PETER FISCHLI (B. 1952) & DAVID WEISS (1946-2012)
PETER FISCHLI (B. 1952) & DAVID WEISS (1946-2012)

Untitled (Door with cleaning supplies)

Details
PETER FISCHLI (B. 1952) & DAVID WEISS (1946-2012)
Untitled (Door with cleaning supplies)
fourteen elements—painted polyurethane
door: 80 1/4 x 27 3/4 x 1 5/8 in. (203.8 70.4 x 4.1 cm.)
installation dimensions variable
Executed in 1993-1994.
Provenance
Sonnabend Gallery, New York
Private collection, United States, acquired from the above, 1994
David Zwirner, New York
Acquired from the above by the present owner
Exhibited
New York, Sonnabend Gallery, Peter Fischli/David Weiss, March-April 1994.

Brought to you by

Saara Pritchard
Saara Pritchard

Lot Essay

"In the case of Duchamp the concept of objets trouvés, or ‘found objects,’ is important, whereas we try to create objects. Duchamp’s objects could revert back to everyday life at any point in time. Our objects can’t do that, they’re only there to be contemplated. They’re all objects from the world of utility and function, but they’ve become utterly useless. You can’t sit on the chairs we carve. They are, to put it simply, freed from the slavery of their utility. Nothing else is left other than to look at this chair. What else can you do with it?" Peter Fischli

Untitled (Door with cleaning supplies) (1993-1994) is part of an important series of polyurethane foam sculptures by collaborative Swiss artistic duo Peter Fischli and David Weiss. Evincing a tableau of life in the artist’s studio, Untitled (Door with cleaning supplies) presents a visual discord of meticulously sculpted and painted everyday objects: a knob-less industrial door, deckled with accretions; a collection of rough, uneven splattered wooden planks; a worn blue bucket; a spray bottle of 409 brand cleaner; a jug of Liquid Plumr; colorful plastic tubing, and a red plate resting underneath a paint-caked spatula. Encountering Untitled (Door with cleaning supplies) in the sanctity of the gallery space lends the startling impression that the area is being cleaned, or under construction—disrupting the pristine white cube and offering a cheeky unique new dimension between illusion and reality. As critic Rainald Schumacher remarked, “(Fischli & Weiss’s polyurethane object) pretends that it is not an artwork” (Sammlung Goetz, 2010, p. 108).

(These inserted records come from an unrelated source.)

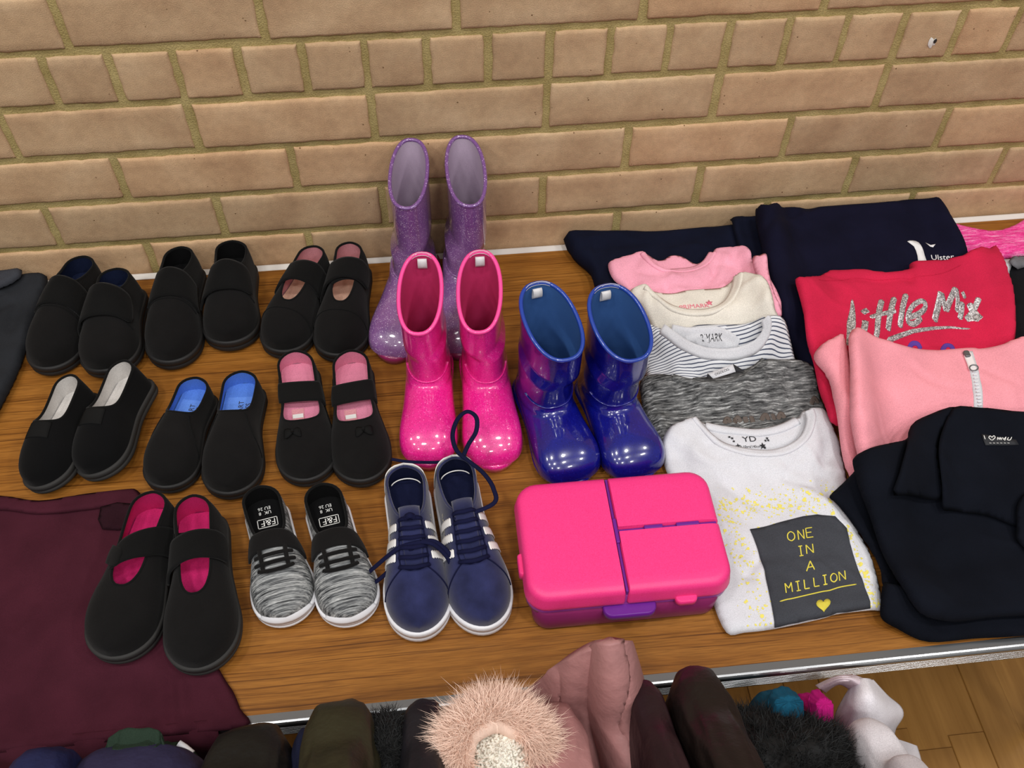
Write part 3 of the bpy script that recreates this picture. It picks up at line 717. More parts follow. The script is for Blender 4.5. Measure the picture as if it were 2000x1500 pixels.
M_PURS = plain('berry_rubber_sole', rgb(150, 40, 96), .35, coat=.3)
M_PNK = glitter('hot_pink_glitter_rubber', rgb(238, 38, 146), rgb(248, 90, 172), thr=.95, scale=1100, dark=rgb(224, 30, 134), rough=.28)
M_PNKI = fabric('pink_boot_lining', rgb(204, 56, 112), .06, 2000); M_PNKR = plain('pink_rim', rgb(250, 74, 156), .4, coat=.5)
M_BLU = glitter('royal_blue_gloss_rubber', rgb(14, 20, 128), rgb(24, 32, 140), thr=.97, dark=rgb(16, 12, 108), rough=.22)
M_BLUI = fabric('steel_blue_lining', rgb(58, 98, 158), .08, 2000); M_BLUR = plain('blue_rim', rgb(26, 62, 158), .3, coat=.6)
g1, g2, g3 = 'purple glitter boots', 'hot pink boots', 'royal blue boots'
boot('tall purple glitter boot, toe turned out to the left', (806, 272), (790, 409), (765, 712), .210, .188, .0250, .072, g1, M_PUR, M_PURI, M_PURR, M_PURS, tab=False)
boot('tall purple glitter boot standing behind the right pink boot', (903, 266), (917, 405), (898, 706), .210, .187, .0255, .072, g1, M_PUR, M_PURI, M_PURR, M_PURS, tab=False)
boot('hot pink rubber boot with white pull tab, left of its pair', (824, 494), (817, 655), (838, 920), .188, .152, .0265, .070, g2, M_PNK, M_PNKI, M_PNKR, M_PNK)
boot('hot pink rubber boot with white pull tab, nearest the blue boots', (936, 490), (937, 652), (968, 924), .190, .154, .0265, .072, g2, M_PNK, M_PNKI, M_PNKR, M_PNK)
boot('royal blue rubber boot with white pull tab, nearest the pink boots', (1046, 552), (1110, 705), (1124, 955), .182, .150, .0320, .078, g3, M_BLU, M_BLUI, M_BLUR, M_BLU)
boot('royal blue rubber boot with white pull tab, nearest the folded tops', (1180, 557), (1243, 706), (1250, 945), .178, .146, .0330, .077, g3, M_BLU, M_BLUI, M_BLUR, M_BLU)

# ------------------------------------------------------------------ lunch box
def rrect(x0, x1, y0, y1, r, n=6, inset=0.0):
    x0 += inset; x1 -= inset; y0 += inset; y1 -= inset
    rr = [max(q - inset, .0004) for q in (r if isinstance(r, (tuple, list)) else (r,) * 4)]   # corners: x0y0, x1y0, x1y1, x0y1
    out = []
    for (cx, cy, a0, q) in ((x0 + rr[0], y0 + rr[0], PI, rr[0]), (x1 - rr[1], y0 + rr[1], 1.5 * PI, rr[1]), (x1 - rr[2], y1 - rr[2], 0, rr[2]), (x0 + rr[3], y1 - rr[3], .5 * PI, rr[3])):
        for k in range(n + 1):
            a = a0 + .5 * PI * k / n; out.append((cx + q * math.cos(a), cy + q * math.sin(a)))
    return out
def slab(x0, x1, y0, y1, r, prof):       # prof: list of (inset, z)
    return loft_data([[(p[0], p[1], z) for p in rrect(x0, x1, y0, y1, r, inset=i)] for i, z in prof], True, True)
M_LID = NT('speckled_pink_plastic'); _v = M_LID.coord(); _f = M_LID.noise(_v, 1500, 2); M_LID.bump(_f, .25, .0006)
M_LID = M_LID.set(Base_Color=M_LID.ramp(_f, [(.3, rgb(232, 46, 120)), (.7, rgb(248, 66, 142))]), Roughness=.42, Specular_IOR_Level=.4)
M_PURP = plain('violet_plastic', rgb(104, 30, 140), .35); M_TUB = plain('clear_berry_tub', rgb(140, 44, 98), .22, Transmission_Weight=.25, IOR=1.4)
M_PURP2 = plain('soft_violet_rim', rgb(150, 60, 150), .3)
c0, c1 = P(1043, 1229, 0), P(1391, 1196, 0); ex = (c1 - c0)[:2]; BW = float(np.hypot(*ex)) + .008; brz = math.atan2(ex[1], ex[0])
lb = thing('lunch_box', 'pink and purple plastic lunch box with three lid panels', 'lunch box', (c0[0], c0[1], 0.0004), (0, 0, brz))
ZT = .072; BD = .142; x0, x1, y0, y1 = -.008, BW + .006, -.001, BD + .003
mesh('tub', *slab(-.001, BW - .003, -.003, BD - .004, .018, [(.003, 0), (.0008, .002), (0, .006), (-.001, .040)]), M_TUB, lb)
mesh('rim_frame', *slab(x0, x1, y0, y1, .022, [(.002, .036), (0, .037), (0, .0445), (.0015, .046), (.003, .0605), (.010, .0615)]), M_PURP2, lb)
xm = x0 + (x1 - x0) * .475; ym = y0 + (y1 - y0) * .52; gp = .0013; R_ = .024
LP = [(-.001, .047), (-.0016, .0495), (-.001, .053), (.0004, .064), (.0020, .0685), (.0055, .0712), (.010, ZT), (.018, ZT + .0004)]
def lidp(a, b, c, d, r): mesh('lid_panel', *slab(a, b, c, d, r, [(i if i < .004 else i, z) for i, z in LP]), M_LID, lb)
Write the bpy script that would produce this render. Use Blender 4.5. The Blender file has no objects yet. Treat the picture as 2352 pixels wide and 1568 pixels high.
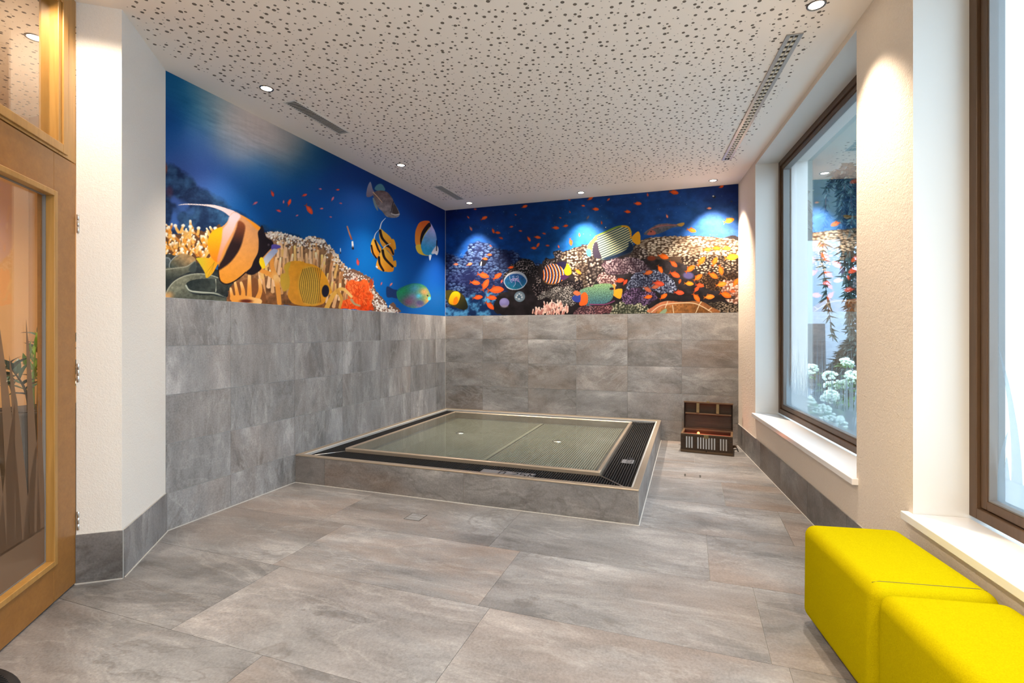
import bpy, bmesh, math, random
import numpy as np
from mathutils import Vector, Matrix

# ------------------------------------------------------------------ camera, world, exposure
SC = bpy.context.scene
COL = SC.collection
CAM_H = 1.246
cam_d = bpy.data.cameras.new('camera')
cam_d.sensor_width = 36.0
cam_d.lens = 36.0 * 1145.0 / 2352.0
cam_d.shift_y = (763.4 - 784.0) / 2352.0
cam_d.clip_start = 0.02
cam = bpy.data.objects.new('camera', cam_d)
COL.objects.link(cam)
cam.location = (0, 0, CAM_H)
cam.rotation_euler = (math.radians(90), 0, math.radians(19.55))
SC.camera = cam

world = bpy.data.worlds.new('overcast_sky')
SC.world = world
world.use_nodes = True
WB = world.node_tree.nodes['Background']
WB.inputs['Color'].default_value = (0.66, 0.83, 1.0, 1)
WB.inputs['Strength'].default_value = 3.0

SC.view_settings.view_transform = 'Standard'
SC.view_settings.look = 'None'
SC.view_settings.exposure = 1.40
SC.view_settings.gamma = 1.0
SC.view_settings.use_curve_mapping = False
SC.cycles.use_denoising = True
SC.cycles.use_adaptive_sampling = True
SC.cycles.adaptive_threshold = 0.02
SC.cycles.max_bounces = 8
SC.cycles.diffuse_bounces = 5
SC.cycles.glossy_bounces = 4
SC.cycles.transmission_bounces = 6
SC.cycles.transparent_max_bounces = 12
SC.cycles.caustics_reflective = False
SC.cycles.caustics_refractive = False
SC.cycles.sample_clamp_indirect = 6.0

LAMP_W = 60.0          # watts of one ceiling downlight
LAMP_COL = (1.0, 0.83, 0.66)

# ------------------------------------------------------------------ helpers
OFF = {}               # object name -> world position of its origin

def tag(o, label=None, cat=None, group=None, kind=None):
    if label: o['label'] = label
    if cat: o['category'] = cat
    if group: o['group'] = group
    if kind: o['kind'] = kind
    return o

def thing(name, label, cat, loc=(0, 0, 0), group=None):
    o = bpy.data.objects.new(name, None)
    o.empty_display_size = 0.1
    COL.objects.link(o)
    o.location = loc
    OFF[o.name] = Vector(loc)
    return tag(o, label, cat, group)

class MB:
    """collects polygons in world coordinates and links them as one mesh object"""
    def __init__(self):
        self.v = []; self.f = []; self.m = []; self.s = []
    def face(self, pts, mi=0, smooth=False):
        b = len(self.v)
        self.v += [tuple(p) for p in pts]
        self.f.append(tuple(range(b, b + len(pts)))); self.m.append(mi); self.s.append(smooth)
    def raw(self, vs, fs, mi=0, smooth=False):
        b = len(self.v)
        self.v += [tuple(p) for p in vs]
        for f in fs:
            self.f.append(tuple(i + b for i in f)); self.m.append(mi); self.s.append(smooth)
    def hexa(self, p, mi=0):
        """p: 8 corners, bottom loop then top loop; mi: index or six indices (bottom, top, four sides)"""
        fs = [(3, 2, 1, 0), (4, 5, 6, 7), (0, 1, 5, 4), (1, 2, 6, 5), (2, 3, 7, 6), (3, 0, 4, 7)]
        mm = [mi] * 6 if isinstance(mi, int) else mi
        b = len(self.v); self.v += [tuple(q) for q in p]
        for f, k in zip(fs, mm):
            self.f.append(tuple(i + b for i in f)); self.m.append(k); self.s.append(False)
    def box(self, a, b, mi=0):
        x0, y0, z0 = a; x1, y1, z1 = b
        self.hexa([(x0, y0, z0), (x1, y0, z0), (x1, y1, z0), (x0, y1, z0), (x0, y0, z1), (x1, y0, z1), (x1, y1, z1), (x0, y1, z1)], mi)
    def obox(self, o, ux, uy, uz, mi=0):
        o, ux, uy, uz = Vector(o), Vector(ux), Vector(uy), Vector(uz)
        self.hexa([o, o + ux, o + ux + uy, o + uy, o + uz, o + ux + uz, o + ux + uy + uz, o + uy + uz], mi)
    def prism(self, poly, z0, z1, mi=0):
        n = len(poly); vs = [(x, y, z0) for x, y in poly] + [(x, y, z1) for x, y in poly]
        fs = [tuple(range(n - 1, -1, -1)), tuple(range(n, 2 * n))] + [(i, (i + 1) % n, n + (i + 1) % n, n + i) for i in range(n)]
        self.raw(vs, fs, mi)
    def tube(self, pts, r, seg=10, mi=0, cap=True):
        pts = [Vector(p) for p in pts]; n = len(pts)
        rr = r if isinstance(r, (list, tuple)) else [r] * n
        vs = []; prev = None
        for i, p in enumerate(pts):
            t = (pts[min(i + 1, n - 1)] - pts[max(i - 1, 0)]).normalized()
            if prev is None:
                a = Vector((0, 0, 1)) if abs(t.z) < .9 else Vector((1, 0, 0))
                u = t.cross(a).normalized()
            else:
                u = (prev - t * prev.dot(t)).normalized()
            prev = u; w = t.cross(u)
            for k in range(seg):
                an = 2 * math.pi * k / seg
                vs.append(p + (u * math.cos(an) + w * math.sin(an)) * rr[i])
        fs = [(i * seg + k, i * seg + (k + 1) % seg, (i + 1) * seg + (k + 1) % seg, (i + 1) * seg + k) for i in range(n - 1) for k in range(seg)]
        if cap:
            fs += [tuple(range(seg - 1, -1, -1)), tuple(range((n - 1) * seg, n * seg))]
        self.raw(vs, fs, mi, True)
    def lathe(self, c, prof, seg=32, mi=0):
        """prof: (radius, z) list about a vertical axis through c"""
        c = Vector(c); vs = []; n = len(prof)
        for r, z in prof:
            for k in range(seg):
                an = 2 * math.pi * k / seg
                vs.append((c.x + r * math.cos(an), c.y + r * math.sin(an), c.z + z))
        fs = [(i * seg + k, i * seg + (k + 1) % seg, (i + 1) * seg + (k + 1) % seg, (i + 1) * seg + k) for i in range(n - 1) for k in range(seg)]
        self.raw(vs, fs, mi, True)
    def ball(self, c, r, mi=0, seg=12, rings=8):
        c = Vector(c); rx, ry, rz = r if isinstance(r, (tuple, list)) else (r, r, r)
        vs = [(c.x, c.y, c.z - rz)]
        for i in range(1, rings):
            th = math.pi * i / rings - math.pi / 2
            for k in range(seg):
                an = 2 * math.pi * k / seg
                vs.append((c.x + rx * math.cos(th) * math.cos(an), c.y + ry * math.cos(th) * math.sin(an), c.z + rz * math.sin(th)))
        vs.append((c.x, c.y, c.z + rz)); L = len(vs) - 1
        fs = [(0, 1 + (k + 1) % seg, 1 + k) for k in range(seg)]
        for i in range(rings - 2):
            a = 1 + i * seg
            fs += [(a + k, a + (k + 1) % seg, a + seg + (k + 1) % seg, a + seg + k) for k in range(seg)]
        a = 1 + (rings - 2) * seg
        fs += [(a + k, a + (k + 1) % seg, L) for k in range(seg)]
        self.raw(vs, fs, mi, True)
    def build(self, name, mats, parent=None, bevel=0, seg=2, attr=None):
        mats = mats if isinstance(mats, (list, tuple)) else [mats]
        off = OFF[parent.name] if parent is not None else Vector((0, 0, 0))
        me = bpy.data.meshes.new(name)
        me.from_pydata([(x - off.x, y - off.y, z - off.z) for x, y, z in self.v], [], self.f)
        for m in mats: me.materials.append(m)
        me.polygons.foreach_set('material_index', self.m)
        me.polygons.foreach_set('use_smooth', self.s)
        if attr is not None:
            a = me.attributes.new('rnd', 'FLOAT_COLOR', 'POINT')
            a.data.foreach_set('color', np.asarray(attr, dtype=np.float32).ravel())
        me.update()
        o = bpy.data.objects.new(name, me)
        COL.objects.link(o)
        OFF[o.name] = off.copy()
        if parent is not None: o.parent = parent
        if bevel:
            md = o.modifiers.new('soft_edges', 'BEVEL'); md.width = bevel; md.segments = seg; md.limit_method = 'ANGLE'
            md.angle_limit = math.radians(40)
        return o

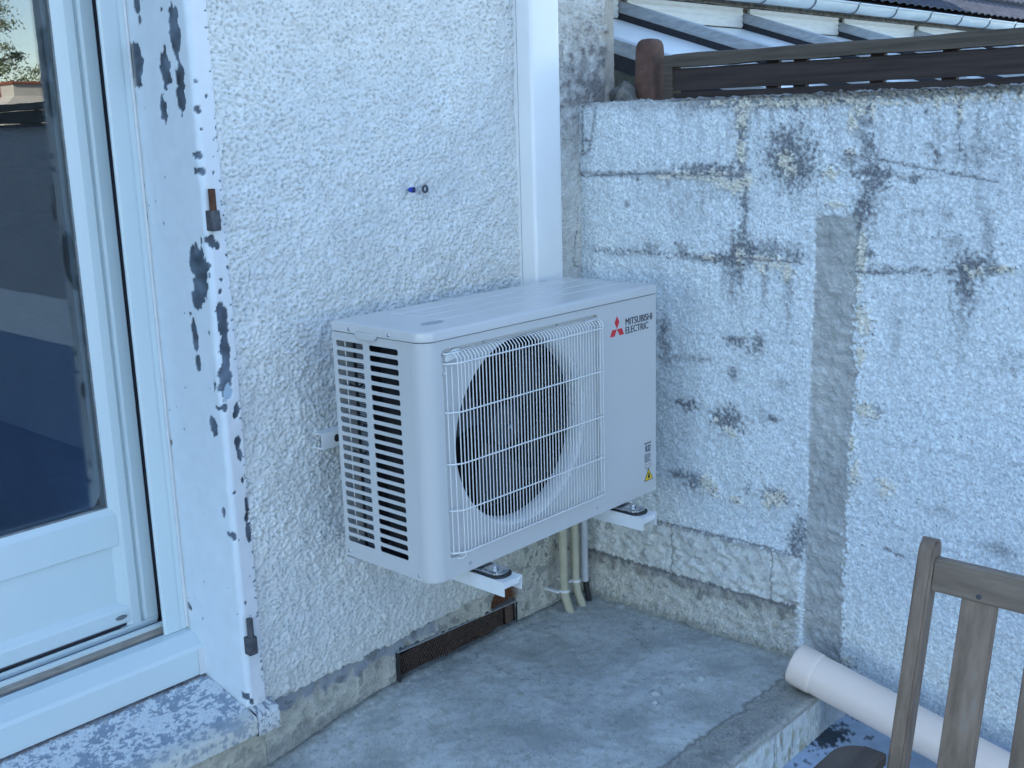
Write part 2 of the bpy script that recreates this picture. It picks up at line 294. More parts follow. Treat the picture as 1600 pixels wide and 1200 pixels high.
M['wire'] = mat_noise('white_coated_wire', (.70, .71, .70), (.76, .76, .75), 14, .4)
M['shroud'] = mat_noise('white_fan_shroud', (.70, .72, .72), (.75, .76, .76), 5, .5)
M['fan'] = mat_noise('dark_grey_fan_plastic', (.022, .024, .032), (.034, .037, .047), 10, .5)
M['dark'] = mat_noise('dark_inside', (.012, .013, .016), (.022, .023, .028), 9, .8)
def mat_fins():
    m, t, n, l, b = nt('aluminium_coil_fins')
    tc = n.new('ShaderNodeTexCoord'); wv = n.new('ShaderNodeTexWave'); wv.bands_direction = 'Z'; wv.inputs['Scale'].default_value = 70
    wv.inputs['Distortion'].default_value = 1.2
    l.new(tc.outputs['Object'], wv.inputs['Vector'])
    no = n.new('ShaderNodeTexNoise'); no.inputs['Scale'].default_value = 30; l.new(tc.outputs['Object'], no.inputs['Vector'])
    mx = n.new('ShaderNodeMix'); mx.data_type = 'FLOAT'; mx.inputs[0].default_value = .55
    l.new(wv.outputs['Fac'], mx.inputs[2]); l.new(no.outputs['Fac'], mx.inputs[3])
    cr = n.new('ShaderNodeValToRGB'); cr.color_ramp.elements[0].position = .3; cr.color_ramp.elements[1].position = .7
    cr.color_ramp.elements[0].color = (.03, .033, .04, 1); cr.color_ramp.elements[1].color = (.36, .38, .40, 1)
    l.new(mx.outputs[0], cr.inputs[0]); l.new(cr.outputs[0], b.inputs['Base Color'])
    b.inputs['Metallic'].default_value = .6; b.inputs['Roughness'].default_value = .4
    return m
M['fins'] = mat_fins()
M['zinc'] = mat_noise('zinc_plated_steel', (.42, .44, .47), (.62, .64, .66), 60, .28, metal=1, rvar=.1)
M['rubber'] = mat_noise('black_rubber', (.018, .018, .02), (.03, .03, .033), 40, .7)
M['bracketpaint'] = mat_noise('white_bracket_paint', (.70, .72, .72), (.77, .78, .77), 12, .4)
M['galv'] = mat_noise('dull_galvanised_steel', (.34, .37, .40), (.48, .51, .54), 50, .5, metal=.6)
M['red'] = mat_noise('red_emblem_ink', (.60, .020, .035), (.66, .028, .045), 20, .45)
M['navy'] = mat_noise('dark_letter_ink', (.030, .028, .045), (.040, .036, .055), 20, .5)
M['ink'] = mat_noise('grey_label_ink', (.10, .11, .13), (.15, .16, .18), 80, .6)
M['sticker'] = mat_noise('silver_label', (.50, .52, .54), (.56, .58, .60), 90, .5)
M['yellow'] = mat_noise('yellow_warning_label', (.72, .50, .02), (.78, .55, .03), 30, .5)
M['black'] = mat_noise('black_print', (.012, .012, .012), (.02, .02, .02), 30, .5)
M['beigepvc'] = mat_noise('beige_pvc_pipe', (.78, .655, .575), (.82, .70, .62), 6, .38, stretch=(1, .3, 1), rvar=.06, c3=(.72, .61, .54))
M['cream'] = mat_noise('cream_conduit', (.40, .385, .29), (.50, .475, .36), 20, .6)
M['greypipe'] = mat_noise('grey_conduit', (.40, .42, .45), (.50, .52, .55), 12, .5)
M['clip'] = mat_noise('white_clip', (.66, .68, .7), (.74, .75, .76), 12, .4)
M['iron'] = mat_noise('painted_iron_pin', (.045, .05, .06), (.10, .10, .11), 90, .55, c3=(.20, .10, .06))
M['rust'] = mat_noise('rusty_iron', (.055, .026, .016), (.13, .055, .028), 60, .9, bump=.6, bscale=180, dist=.002, c3=(.05, .03, .02))
M['rustdark'] = mat_noise('dark_rusty_mesh', (.05, .035, .03), (.13, .085, .065), 120, .85, c3=(.26, .23, .21))
M['bluecap'] = mat_noise('blue_plastic', (.015, .045, .36), (.025, .06, .45), 60, .4)
M['plank'] = mat_noise('dark_stained_plank', (.022, .016, .016), (.055, .040, .038), 14, .75, stretch=(3, .25, 6), bump=.5, bscale=40, dist=.001, lo=.3, hi=.7)
M['rail'] = mat_noise('lichened_rail_wood', (.050, .042, .034), (.12, .103, .085), 16, .85, stretch=(3, .3, 5), bump=.6, bscale=50, dist=.0015, lo=.3, hi=.7)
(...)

For thirty years, Fischli & Weiss hand-carved depictions of ordinary studio detritus such as pizza boxes, paint rollers, M&M candies, bottles of Murphy’s oil soap, cans of dog food, worn-in chairs and worked lumps of clay from thick, rigid polyurethane foam. Groups of sculptures from this prolific series have been presented as dense site-specific installations at major institutions worldwide, such as the Centre Georges Pompidou, Paris (Tisch [Table], 1992-93); Museum für Moderne Kunst, Frankfurt (Raum unter der Treppe [Room Under the Stairs], 1993); Sonnabend Gallery, New York (Untitled, 1994; of which the present lot was included); Walker Art Center, Minneapolis (Empty Room, 1996); Tate Modern, London (Untitled, 2000); and Museum Boijmans Van Beuningen, Rotterdam (Untitled, 2003). Utilizing a fastidious attention to detail, the artists meticulously painted each polyurethane object to present an uncanny resemblance to their real-world counterpart. Their authentically splattered, chipped, bent and filthy surfaces are the antithesis of Andy Warhol’s pristine Pop Brillo Box homage to consumerism. Upon close inspection, the deception of Fischli & Weiss’s foam sculptures is evident—frozen and useless, they are deprived of their raison d’être, only fit for the pleasure of viewing. As Fischli explained, “Part of the appeal of this deception (of the polyurethane objects) lies in the slight deviation, the failure, the incompleteness. A gap appears between reality and reflection. Strangely enough, this space in between can be exactly the point where you’re best able to access the work” (R. Fleck, B. Söntgen and A.C. Danto, Peter Fischli David Weiss, London, 2005, p. 22.).

The polyurethane sculptures are also related to the “pleasure of misuse,” an idea the artists explored in their landmark film Der Lauf der Dinge (The Way Things Go) (1987). The Way Things Go positioned everyday items such as a tires, soap, water and old shoes as part of a destructive chain reaction in an abandoned warehouse. As Peter Fischli stated, “Part of the merriment in (The Way Things Go) rests on this false use. Here, again, objects are freed from their principal, intended purpose. Perhaps this can be beautiful. If you identify with these objects, it has a liberating effect” (R. Fleck, B. Söntgen and A.C. Danto, Peter Fischli David Weiss, London 2005, p. 23).